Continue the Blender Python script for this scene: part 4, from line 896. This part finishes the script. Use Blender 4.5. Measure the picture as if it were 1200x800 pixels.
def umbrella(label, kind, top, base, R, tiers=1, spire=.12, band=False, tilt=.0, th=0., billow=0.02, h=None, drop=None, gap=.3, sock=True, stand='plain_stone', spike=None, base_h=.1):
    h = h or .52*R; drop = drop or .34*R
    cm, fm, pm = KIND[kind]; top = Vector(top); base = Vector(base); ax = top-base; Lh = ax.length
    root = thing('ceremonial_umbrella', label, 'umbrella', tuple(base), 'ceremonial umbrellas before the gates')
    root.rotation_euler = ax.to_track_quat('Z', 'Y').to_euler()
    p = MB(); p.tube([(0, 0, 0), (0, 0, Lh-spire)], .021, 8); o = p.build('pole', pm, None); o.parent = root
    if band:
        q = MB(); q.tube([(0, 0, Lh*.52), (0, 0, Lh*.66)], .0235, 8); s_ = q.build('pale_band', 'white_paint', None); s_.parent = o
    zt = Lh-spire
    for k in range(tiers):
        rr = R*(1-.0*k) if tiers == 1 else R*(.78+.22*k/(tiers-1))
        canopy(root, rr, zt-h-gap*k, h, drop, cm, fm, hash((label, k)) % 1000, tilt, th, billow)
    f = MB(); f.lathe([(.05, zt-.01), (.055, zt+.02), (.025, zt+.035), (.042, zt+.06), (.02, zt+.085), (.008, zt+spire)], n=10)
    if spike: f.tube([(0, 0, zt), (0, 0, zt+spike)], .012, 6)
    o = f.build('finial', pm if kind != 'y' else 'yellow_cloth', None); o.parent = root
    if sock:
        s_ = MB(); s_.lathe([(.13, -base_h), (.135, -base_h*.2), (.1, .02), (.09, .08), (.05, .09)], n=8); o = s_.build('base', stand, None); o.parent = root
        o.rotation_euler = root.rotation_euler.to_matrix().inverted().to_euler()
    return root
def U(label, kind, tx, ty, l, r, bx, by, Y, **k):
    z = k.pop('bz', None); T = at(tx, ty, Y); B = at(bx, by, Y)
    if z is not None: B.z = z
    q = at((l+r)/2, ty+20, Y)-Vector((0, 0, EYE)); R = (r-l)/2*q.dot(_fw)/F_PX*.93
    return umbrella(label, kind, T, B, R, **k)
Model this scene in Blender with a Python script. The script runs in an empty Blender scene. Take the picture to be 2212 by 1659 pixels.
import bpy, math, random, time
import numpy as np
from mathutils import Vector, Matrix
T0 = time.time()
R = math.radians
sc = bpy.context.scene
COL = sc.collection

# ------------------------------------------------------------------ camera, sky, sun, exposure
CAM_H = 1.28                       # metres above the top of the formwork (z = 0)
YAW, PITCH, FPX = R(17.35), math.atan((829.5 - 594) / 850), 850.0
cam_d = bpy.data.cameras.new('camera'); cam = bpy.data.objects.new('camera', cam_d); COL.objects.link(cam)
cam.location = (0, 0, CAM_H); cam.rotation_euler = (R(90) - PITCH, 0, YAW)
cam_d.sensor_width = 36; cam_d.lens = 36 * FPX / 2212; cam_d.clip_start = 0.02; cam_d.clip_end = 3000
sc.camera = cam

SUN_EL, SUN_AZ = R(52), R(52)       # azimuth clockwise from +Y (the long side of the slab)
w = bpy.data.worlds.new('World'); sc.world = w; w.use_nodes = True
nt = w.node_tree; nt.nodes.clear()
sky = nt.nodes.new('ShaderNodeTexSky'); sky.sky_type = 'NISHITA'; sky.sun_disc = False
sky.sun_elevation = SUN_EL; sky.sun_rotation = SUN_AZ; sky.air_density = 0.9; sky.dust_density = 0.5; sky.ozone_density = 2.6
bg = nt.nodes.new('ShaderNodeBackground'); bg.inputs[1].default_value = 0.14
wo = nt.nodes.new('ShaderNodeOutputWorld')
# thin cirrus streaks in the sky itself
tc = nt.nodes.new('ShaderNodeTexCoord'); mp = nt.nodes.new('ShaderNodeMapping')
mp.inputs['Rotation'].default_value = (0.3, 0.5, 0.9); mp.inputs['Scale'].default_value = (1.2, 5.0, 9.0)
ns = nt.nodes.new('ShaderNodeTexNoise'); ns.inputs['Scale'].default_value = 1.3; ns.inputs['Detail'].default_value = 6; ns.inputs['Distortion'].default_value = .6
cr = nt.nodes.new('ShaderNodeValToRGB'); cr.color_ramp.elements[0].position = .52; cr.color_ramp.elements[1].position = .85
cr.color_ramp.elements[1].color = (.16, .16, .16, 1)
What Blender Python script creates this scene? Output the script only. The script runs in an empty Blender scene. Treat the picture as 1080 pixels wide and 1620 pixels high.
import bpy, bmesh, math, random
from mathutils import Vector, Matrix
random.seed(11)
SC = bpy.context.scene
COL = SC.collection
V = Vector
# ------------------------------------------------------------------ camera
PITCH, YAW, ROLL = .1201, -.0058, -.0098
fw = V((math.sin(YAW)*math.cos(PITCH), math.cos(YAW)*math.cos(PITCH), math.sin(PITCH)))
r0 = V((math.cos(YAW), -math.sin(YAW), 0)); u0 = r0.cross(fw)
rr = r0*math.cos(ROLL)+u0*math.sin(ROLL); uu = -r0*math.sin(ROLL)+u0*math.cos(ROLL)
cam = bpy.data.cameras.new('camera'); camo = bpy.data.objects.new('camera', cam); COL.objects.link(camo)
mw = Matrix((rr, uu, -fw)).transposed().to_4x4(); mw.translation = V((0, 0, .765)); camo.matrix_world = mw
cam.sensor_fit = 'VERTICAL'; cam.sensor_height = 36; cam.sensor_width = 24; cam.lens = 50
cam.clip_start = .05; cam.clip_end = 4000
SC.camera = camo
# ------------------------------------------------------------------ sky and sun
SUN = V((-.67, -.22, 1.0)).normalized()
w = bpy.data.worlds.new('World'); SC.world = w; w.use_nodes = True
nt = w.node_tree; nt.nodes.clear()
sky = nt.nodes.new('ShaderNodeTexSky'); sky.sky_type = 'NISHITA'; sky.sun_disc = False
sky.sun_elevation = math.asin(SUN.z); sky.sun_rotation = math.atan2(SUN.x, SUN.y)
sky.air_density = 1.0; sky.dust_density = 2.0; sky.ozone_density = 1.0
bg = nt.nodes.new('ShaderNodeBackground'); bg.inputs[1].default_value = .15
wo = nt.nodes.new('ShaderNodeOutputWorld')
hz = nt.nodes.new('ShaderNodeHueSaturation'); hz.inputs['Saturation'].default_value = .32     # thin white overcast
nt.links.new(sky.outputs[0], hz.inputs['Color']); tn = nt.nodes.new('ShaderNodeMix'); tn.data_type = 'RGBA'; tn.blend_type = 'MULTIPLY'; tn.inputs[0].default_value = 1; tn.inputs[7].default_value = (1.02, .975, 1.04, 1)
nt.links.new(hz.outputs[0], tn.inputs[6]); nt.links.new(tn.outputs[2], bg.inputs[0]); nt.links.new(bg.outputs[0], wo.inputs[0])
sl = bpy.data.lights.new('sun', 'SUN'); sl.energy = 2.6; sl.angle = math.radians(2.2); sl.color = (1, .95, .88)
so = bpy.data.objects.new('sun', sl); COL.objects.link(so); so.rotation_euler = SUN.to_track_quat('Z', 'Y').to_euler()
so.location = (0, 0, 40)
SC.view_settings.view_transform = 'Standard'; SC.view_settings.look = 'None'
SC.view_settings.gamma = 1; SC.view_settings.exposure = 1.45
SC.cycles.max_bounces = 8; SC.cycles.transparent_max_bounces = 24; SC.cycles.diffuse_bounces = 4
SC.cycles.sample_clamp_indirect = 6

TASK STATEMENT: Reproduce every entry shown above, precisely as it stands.

RESPONSE TO THIS TASK:
Continue the Blender Python script for this scene: part 4, from line 896. This part finishes the script. Use Blender 4.5. Measure the picture as if it were 1200x800 pixels.
def umbrella(label, kind, top, base, R, tiers=1, spire=.12, band=False, tilt=.0, th=0., billow=0.02, h=None, drop=None, gap=.3, sock=True, stand='plain_stone', spike=None, base_h=.1):
    h = h or .52*R; drop = drop or .34*R
    cm, fm, pm = KIND[kind]; top = Vector(top); base = Vector(base); ax = top-base; Lh = ax.length
    root = thing('ceremonial_umbrella', label, 'umbrella', tuple(base), 'ceremonial umbrellas before the gates')
    root.rotation_euler = ax.to_track_quat('Z', 'Y').to_euler()
    p = MB(); p.tube([(0, 0, 0), (0, 0, Lh-spire)], .021, 8); o = p.build('pole', pm, None); o.parent = root
    if band:
        q = MB(); q.tube([(0, 0, Lh*.52), (0, 0, Lh*.66)], .0235, 8); s_ = q.build('pale_band', 'white_paint', None); s_.parent = o
    zt = Lh-spire
    for k in range(tiers):
        rr = R*(1-.0*k) if tiers == 1 else R*(.78+.22*k/(tiers-1))
        canopy(root, rr, zt-h-gap*k, h, drop, cm, fm, hash((label, k)) % 1000, tilt, th, billow)
    f = MB(); f.lathe([(.05, zt-.01), (.055, zt+.02), (.025, zt+.035), (.042, zt+.06), (.02, zt+.085), (.008, zt+spire)], n=10)
    if spike: f.tube([(0, 0, zt), (0, 0, zt+spike)], .012, 6)
    o = f.build('finial', pm if kind != 'y' else 'yellow_cloth', None); o.parent = root
    if sock:
        s_ = MB(); s_.lathe([(.13, -base_h), (.135, -base_h*.2), (.1, .02), (.09, .08), (.05, .09)], n=8); o = s_.build('base', stand, None); o.parent = root
        o.rotation_euler = root.rotation_euler.to_matrix().inverted().to_euler()
    return root
def U(label, kind, tx, ty, l, r, bx, by, Y, **k):
    z = k.pop('bz', None); T = at(tx, ty, Y); B = at(bx, by, Y)
    if z is not None: B.z = z
    q = at((l+r)/2, ty+20, Y)-Vector((0, 0, EYE)); R = (r-l)/2*q.dot(_fw)/F_PX*.93
    return umbrella(label, kind, T, B, R, **k)
Model this scene in Blender with a Python script. The script runs in an empty Blender scene. Take the picture to be 2212 by 1659 pixels.
import bpy, math, random, time
import numpy as np
from mathutils import Vector, Matrix
T0 = time.time()
R = math.radians
sc = bpy.context.scene
COL = sc.collection

# ------------------------------------------------------------------ camera, sky, sun, exposure
CAM_H = 1.28                       # metres above the top of the formwork (z = 0)
YAW, PITCH, FPX = R(17.35), math.atan((829.5 - 594) / 850), 850.0
cam_d = bpy.data.cameras.new('camera'); cam = bpy.data.objects.new('camera', cam_d); COL.objects.link(cam)
cam.location = (0, 0, CAM_H); cam.rotation_euler = (R(90) - PITCH, 0, YAW)
cam_d.sensor_width = 36; cam_d.lens = 36 * FPX / 2212; cam_d.clip_start = 0.02; cam_d.clip_end = 3000
sc.camera = cam

SUN_EL, SUN_AZ = R(52), R(52)       # azimuth clockwise from +Y (the long side of the slab)
w = bpy.data.worlds.new('World'); sc.world = w; w.use_nodes = True
nt = w.node_tree; nt.nodes.clear()
sky = nt.nodes.new('ShaderNodeTexSky'); sky.sky_type = 'NISHITA'; sky.sun_disc = False
sky.sun_elevation = SUN_EL; sky.sun_rotation = SUN_AZ; sky.air_density = 0.9; sky.dust_density = 0.5; sky.ozone_density = 2.6
bg = nt.nodes.new('ShaderNodeBackground'); bg.inputs[1].default_value = 0.14
wo = nt.nodes.new('ShaderNodeOutputWorld')
# thin cirrus streaks in the sky itself
tc = nt.nodes.new('ShaderNodeTexCoord'); mp = nt.nodes.new('ShaderNodeMapping')
mp.inputs['Rotation'].default_value = (0.3, 0.5, 0.9); mp.inputs['Scale'].default_value = (1.2, 5.0, 9.0)
ns = nt.nodes.new('ShaderNodeTexNoise'); ns.inputs['Scale'].default_value = 1.3; ns.inputs['Detail'].default_value = 6; ns.inputs['Distortion'].default_value = .6
cr = nt.nodes.new('ShaderNodeValToRGB'); cr.color_ramp.elements[0].position = .52; cr.color_ramp.elements[1].position = .85
cr.color_ramp.elements[1].color = (.16, .16, .16, 1)
What Blender Python script creates this scene? Output the script only. The script runs in an empty Blender scene. Treat the picture as 1080 pixels wide and 1620 pixels high.
import bpy, bmesh, math, random
from mathutils import Vector, Matrix
random.seed(11)
SC = bpy.context.scene
COL = SC.collection
V = Vector
# ------------------------------------------------------------------ camera
PITCH, YAW, ROLL = .1201, -.0058, -.0098
fw = V((math.sin(YAW)*math.cos(PITCH), math.cos(YAW)*math.cos(PITCH), math.sin(PITCH)))
r0 = V((math.cos(YAW), -math.sin(YAW), 0)); u0 = r0.cross(fw)
rr = r0*math.cos(ROLL)+u0*math.sin(ROLL); uu = -r0*math.sin(ROLL)+u0*math.cos(ROLL)
cam = bpy.data.cameras.new('camera'); camo = bpy.data.objects.new('camera', cam); COL.objects.link(camo)
mw = Matrix((rr, uu, -fw)).transposed().to_4x4(); mw.translation = V((0, 0, .765)); camo.matrix_world = mw
cam.sensor_fit = 'VERTICAL'; cam.sensor_height = 36; cam.sensor_width = 24; cam.lens = 50
cam.clip_start = .05; cam.clip_end = 4000
SC.camera = camo
# ------------------------------------------------------------------ sky and sun
SUN = V((-.67, -.22, 1.0)).normalized()
w = bpy.data.worlds.new('World'); SC.world = w; w.use_nodes = True
nt = w.node_tree; nt.nodes.clear()
sky = nt.nodes.new('ShaderNodeTexSky'); sky.sky_type = 'NISHITA'; sky.sun_disc = False
sky.sun_elevation = math.asin(SUN.z); sky.sun_rotation = math.atan2(SUN.x, SUN.y)
sky.air_density = 1.0; sky.dust_density = 2.0; sky.ozone_density = 1.0
bg = nt.nodes.new('ShaderNodeBackground'); bg.inputs[1].default_value = .15
wo = nt.nodes.new('ShaderNodeOutputWorld')
hz = nt.nodes.new('ShaderNodeHueSaturation'); hz.inputs['Saturation'].default_value = .32     # thin white overcast
nt.links.new(sky.outputs[0], hz.inputs['Color']); tn = nt.nodes.new('ShaderNodeMix'); tn.data_type = 'RGBA'; tn.blend_type = 'MULTIPLY'; tn.inputs[0].default_value = 1; tn.inputs[7].default_value = (1.02, .975, 1.04, 1)
nt.links.new(hz.outputs[0], tn.inputs[6]); nt.links.new(tn.outputs[2], bg.inputs[0]); nt.links.new(bg.outputs[0], wo.inputs[0])
sl = bpy.data.lights.new('sun', 'SUN'); sl.energy = 2.6; sl.angle = math.radians(2.2); sl.color = (1, .95, .88)
so = bpy.data.objects.new('sun', sl); COL.objects.link(so); so.rotation_euler = SUN.to_track_quat('Z', 'Y').to_euler()
so.location = (0, 0, 40)
SC.view_settings.view_transform = 'Standard'; SC.view_settings.look = 'None'
SC.view_settings.gamma = 1; SC.view_settings.exposure = 1.45
SC.cycles.max_bounces = 8; SC.cycles.transparent_max_bounces = 24; SC.cycles.diffuse_bounces = 4
SC.cycles.sample_clamp_indirect = 6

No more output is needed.